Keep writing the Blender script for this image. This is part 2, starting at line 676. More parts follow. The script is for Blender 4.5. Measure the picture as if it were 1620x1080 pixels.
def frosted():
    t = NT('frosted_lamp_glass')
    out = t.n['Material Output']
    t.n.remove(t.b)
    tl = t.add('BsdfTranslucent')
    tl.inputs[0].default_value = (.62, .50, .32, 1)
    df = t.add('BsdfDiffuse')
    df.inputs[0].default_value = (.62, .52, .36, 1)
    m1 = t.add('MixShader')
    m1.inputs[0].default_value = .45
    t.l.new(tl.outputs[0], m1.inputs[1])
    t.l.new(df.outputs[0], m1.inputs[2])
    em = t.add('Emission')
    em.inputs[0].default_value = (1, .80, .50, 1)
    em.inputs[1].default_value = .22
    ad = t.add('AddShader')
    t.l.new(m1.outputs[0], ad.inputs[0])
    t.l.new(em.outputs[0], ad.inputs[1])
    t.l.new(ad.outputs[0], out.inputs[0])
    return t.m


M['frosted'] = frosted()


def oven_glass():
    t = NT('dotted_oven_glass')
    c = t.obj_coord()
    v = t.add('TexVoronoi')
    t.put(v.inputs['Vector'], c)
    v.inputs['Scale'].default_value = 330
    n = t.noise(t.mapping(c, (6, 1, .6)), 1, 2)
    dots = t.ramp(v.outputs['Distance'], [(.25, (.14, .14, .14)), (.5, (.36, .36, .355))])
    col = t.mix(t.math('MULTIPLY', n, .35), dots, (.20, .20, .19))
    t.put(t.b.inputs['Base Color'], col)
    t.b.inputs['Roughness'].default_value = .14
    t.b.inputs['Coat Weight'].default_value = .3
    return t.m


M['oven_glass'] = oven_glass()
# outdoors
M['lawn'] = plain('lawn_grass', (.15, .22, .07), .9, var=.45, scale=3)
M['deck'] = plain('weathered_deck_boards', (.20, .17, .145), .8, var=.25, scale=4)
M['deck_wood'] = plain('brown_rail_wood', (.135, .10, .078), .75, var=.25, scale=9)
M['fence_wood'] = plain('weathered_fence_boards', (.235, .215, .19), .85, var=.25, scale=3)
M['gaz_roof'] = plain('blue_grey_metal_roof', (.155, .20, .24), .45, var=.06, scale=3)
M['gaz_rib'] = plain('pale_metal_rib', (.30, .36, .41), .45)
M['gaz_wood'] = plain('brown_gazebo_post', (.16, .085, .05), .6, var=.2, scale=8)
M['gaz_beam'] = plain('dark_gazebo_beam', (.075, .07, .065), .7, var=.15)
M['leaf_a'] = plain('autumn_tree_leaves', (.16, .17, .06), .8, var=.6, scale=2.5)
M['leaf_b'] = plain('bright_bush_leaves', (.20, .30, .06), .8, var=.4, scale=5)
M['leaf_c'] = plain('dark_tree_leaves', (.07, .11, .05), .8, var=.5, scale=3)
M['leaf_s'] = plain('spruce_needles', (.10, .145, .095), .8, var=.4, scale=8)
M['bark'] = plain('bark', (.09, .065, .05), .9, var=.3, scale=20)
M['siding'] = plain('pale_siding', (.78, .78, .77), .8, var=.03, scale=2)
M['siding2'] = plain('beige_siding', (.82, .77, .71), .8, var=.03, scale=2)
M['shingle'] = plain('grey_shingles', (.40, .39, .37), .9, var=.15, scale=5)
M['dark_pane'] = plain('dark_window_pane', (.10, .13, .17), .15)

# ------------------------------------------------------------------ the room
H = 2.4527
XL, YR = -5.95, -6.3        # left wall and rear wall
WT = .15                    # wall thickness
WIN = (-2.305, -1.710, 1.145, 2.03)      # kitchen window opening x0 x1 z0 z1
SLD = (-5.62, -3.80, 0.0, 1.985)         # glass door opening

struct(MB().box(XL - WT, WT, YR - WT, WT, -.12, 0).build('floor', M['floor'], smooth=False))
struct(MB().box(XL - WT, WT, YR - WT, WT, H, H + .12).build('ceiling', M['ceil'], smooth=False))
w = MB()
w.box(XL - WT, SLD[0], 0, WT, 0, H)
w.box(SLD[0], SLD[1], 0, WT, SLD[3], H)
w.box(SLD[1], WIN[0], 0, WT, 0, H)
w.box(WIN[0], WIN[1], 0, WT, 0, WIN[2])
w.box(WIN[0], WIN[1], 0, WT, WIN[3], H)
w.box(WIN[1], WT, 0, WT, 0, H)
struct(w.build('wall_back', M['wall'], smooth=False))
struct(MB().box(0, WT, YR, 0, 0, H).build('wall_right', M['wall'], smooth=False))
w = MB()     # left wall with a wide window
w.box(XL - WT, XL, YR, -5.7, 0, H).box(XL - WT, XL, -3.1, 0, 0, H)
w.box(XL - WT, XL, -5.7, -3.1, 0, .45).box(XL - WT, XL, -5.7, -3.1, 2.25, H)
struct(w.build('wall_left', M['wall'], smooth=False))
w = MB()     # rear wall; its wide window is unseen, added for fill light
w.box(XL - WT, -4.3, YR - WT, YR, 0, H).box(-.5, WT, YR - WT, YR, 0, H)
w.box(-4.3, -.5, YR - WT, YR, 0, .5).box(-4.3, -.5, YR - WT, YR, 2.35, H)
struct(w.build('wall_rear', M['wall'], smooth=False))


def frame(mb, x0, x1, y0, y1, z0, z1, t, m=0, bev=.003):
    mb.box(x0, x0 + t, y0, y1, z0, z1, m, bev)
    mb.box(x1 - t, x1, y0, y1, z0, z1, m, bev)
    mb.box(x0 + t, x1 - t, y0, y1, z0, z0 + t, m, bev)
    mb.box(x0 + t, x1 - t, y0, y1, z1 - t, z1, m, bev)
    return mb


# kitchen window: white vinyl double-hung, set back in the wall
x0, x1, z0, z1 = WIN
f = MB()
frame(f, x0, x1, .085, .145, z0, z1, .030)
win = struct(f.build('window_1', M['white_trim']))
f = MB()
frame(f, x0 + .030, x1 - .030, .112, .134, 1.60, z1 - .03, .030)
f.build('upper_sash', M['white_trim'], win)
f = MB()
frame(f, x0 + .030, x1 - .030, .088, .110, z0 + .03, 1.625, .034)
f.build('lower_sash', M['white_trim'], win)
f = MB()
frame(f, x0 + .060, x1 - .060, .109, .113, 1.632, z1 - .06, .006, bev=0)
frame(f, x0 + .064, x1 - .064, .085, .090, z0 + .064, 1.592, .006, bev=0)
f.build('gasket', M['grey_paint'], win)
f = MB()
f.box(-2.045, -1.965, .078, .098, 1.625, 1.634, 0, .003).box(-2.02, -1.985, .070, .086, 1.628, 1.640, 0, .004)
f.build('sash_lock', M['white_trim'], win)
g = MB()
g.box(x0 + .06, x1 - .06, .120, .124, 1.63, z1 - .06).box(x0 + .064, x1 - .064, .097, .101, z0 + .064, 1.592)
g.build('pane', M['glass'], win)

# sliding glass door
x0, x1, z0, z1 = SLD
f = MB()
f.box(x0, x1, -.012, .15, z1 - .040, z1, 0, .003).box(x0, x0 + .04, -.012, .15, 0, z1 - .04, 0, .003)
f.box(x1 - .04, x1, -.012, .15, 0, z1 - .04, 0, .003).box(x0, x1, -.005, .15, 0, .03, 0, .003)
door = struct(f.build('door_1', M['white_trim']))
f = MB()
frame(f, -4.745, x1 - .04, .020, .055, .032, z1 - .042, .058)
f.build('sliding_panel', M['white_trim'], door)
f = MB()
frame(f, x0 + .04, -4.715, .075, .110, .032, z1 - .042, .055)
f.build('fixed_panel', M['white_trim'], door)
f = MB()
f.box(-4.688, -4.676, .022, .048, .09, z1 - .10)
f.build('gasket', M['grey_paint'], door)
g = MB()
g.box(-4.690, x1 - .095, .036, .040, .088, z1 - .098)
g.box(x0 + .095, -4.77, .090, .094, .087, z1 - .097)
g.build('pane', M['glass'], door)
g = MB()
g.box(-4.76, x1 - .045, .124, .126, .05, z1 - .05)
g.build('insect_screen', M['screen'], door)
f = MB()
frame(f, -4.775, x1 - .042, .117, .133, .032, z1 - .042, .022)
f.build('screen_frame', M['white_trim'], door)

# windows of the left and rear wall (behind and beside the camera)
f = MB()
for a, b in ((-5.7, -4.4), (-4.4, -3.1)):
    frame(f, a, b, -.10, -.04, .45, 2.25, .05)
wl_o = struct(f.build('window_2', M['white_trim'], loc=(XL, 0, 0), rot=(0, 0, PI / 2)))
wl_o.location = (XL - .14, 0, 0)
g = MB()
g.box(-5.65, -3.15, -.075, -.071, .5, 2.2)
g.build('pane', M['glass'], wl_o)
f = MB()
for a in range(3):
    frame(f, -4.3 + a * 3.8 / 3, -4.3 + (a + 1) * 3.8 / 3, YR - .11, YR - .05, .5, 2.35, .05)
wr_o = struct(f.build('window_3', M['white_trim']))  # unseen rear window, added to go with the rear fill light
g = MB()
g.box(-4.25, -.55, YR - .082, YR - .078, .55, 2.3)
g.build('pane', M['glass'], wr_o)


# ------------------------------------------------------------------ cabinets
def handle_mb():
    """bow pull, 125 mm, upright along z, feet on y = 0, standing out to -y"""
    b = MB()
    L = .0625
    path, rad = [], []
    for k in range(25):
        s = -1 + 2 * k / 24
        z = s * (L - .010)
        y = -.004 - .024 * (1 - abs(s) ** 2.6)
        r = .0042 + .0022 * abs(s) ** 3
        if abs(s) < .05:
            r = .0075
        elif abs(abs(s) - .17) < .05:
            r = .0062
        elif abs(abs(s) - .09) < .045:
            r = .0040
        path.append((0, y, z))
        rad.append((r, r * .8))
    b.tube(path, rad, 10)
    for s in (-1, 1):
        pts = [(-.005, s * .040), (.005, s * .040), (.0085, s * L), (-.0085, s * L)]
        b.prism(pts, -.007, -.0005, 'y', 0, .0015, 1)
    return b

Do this
Retype only the lines running from the top of the listing to the line that holds "M['frosted'] = frosted()", both ends included.

Answer to this task
Keep writing the Blender script for this image. This is part 2, starting at line 676. More parts follow. The script is for Blender 4.5. Measure the picture as if it were 1620x1080 pixels.
def frosted():
    t = NT('frosted_lamp_glass')
    out = t.n['Material Output']
    t.n.remove(t.b)
    tl = t.add('BsdfTranslucent')
    tl.inputs[0].default_value = (.62, .50, .32, 1)
    df = t.add('BsdfDiffuse')
    df.inputs[0].default_value = (.62, .52, .36, 1)
    m1 = t.add('MixShader')
    m1.inputs[0].default_value = .45
    t.l.new(tl.outputs[0], m1.inputs[1])
    t.l.new(df.outputs[0], m1.inputs[2])
    em = t.add('Emission')
    em.inputs[0].default_value = (1, .80, .50, 1)
    em.inputs[1].default_value = .22
    ad = t.add('AddShader')
    t.l.new(m1.outputs[0], ad.inputs[0])
    t.l.new(em.outputs[0], ad.inputs[1])
    t.l.new(ad.outputs[0], out.inputs[0])
    return t.m


M['frosted'] = frosted()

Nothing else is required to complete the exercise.